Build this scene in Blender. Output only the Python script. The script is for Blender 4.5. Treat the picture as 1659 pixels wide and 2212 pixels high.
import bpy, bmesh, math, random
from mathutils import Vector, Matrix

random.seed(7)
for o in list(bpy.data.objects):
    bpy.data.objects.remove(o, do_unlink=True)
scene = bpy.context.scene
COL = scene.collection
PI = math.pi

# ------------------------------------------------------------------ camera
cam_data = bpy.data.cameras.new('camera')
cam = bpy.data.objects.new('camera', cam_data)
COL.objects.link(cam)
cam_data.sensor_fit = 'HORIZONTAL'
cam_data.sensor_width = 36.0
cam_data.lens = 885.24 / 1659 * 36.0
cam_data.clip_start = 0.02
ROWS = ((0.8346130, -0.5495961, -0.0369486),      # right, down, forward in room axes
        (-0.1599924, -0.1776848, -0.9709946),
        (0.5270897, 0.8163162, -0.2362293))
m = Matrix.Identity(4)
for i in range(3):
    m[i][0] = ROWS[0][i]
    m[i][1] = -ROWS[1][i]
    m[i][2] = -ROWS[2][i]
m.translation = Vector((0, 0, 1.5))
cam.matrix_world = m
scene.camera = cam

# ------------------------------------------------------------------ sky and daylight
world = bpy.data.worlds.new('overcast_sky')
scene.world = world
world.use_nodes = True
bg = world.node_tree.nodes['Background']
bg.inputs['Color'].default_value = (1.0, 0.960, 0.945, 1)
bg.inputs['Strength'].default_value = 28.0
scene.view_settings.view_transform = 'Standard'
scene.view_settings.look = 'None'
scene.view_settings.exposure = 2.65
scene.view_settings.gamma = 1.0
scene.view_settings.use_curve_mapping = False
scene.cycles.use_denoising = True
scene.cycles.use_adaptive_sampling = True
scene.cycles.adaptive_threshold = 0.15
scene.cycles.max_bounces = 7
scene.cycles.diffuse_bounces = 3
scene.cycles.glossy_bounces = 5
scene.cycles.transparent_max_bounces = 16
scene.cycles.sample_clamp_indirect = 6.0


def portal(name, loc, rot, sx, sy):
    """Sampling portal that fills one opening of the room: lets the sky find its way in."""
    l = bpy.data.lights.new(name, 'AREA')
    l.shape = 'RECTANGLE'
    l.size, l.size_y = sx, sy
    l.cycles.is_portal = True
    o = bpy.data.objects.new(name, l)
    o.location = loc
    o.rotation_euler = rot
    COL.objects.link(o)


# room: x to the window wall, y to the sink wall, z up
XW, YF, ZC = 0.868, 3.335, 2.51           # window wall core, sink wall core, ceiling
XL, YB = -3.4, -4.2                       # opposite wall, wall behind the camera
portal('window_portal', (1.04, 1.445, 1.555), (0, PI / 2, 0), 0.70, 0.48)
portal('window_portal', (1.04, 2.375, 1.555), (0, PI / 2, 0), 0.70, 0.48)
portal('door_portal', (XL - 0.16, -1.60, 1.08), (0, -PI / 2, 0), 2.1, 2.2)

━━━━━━

WRITTEN INSTRUCTION — What are the exact lines from the beginning of the material through the line containing "from mathutils import Vector, Matrix"? Write out those lines alone.

FINISHED EXERCISE —
Build this scene in Blender. Output only the Python script. The script is for Blender 4.5. Treat the picture as 1659 pixels wide and 2212 pixels high.
import bpy, bmesh, math, random
from mathutils import Vector, Matrix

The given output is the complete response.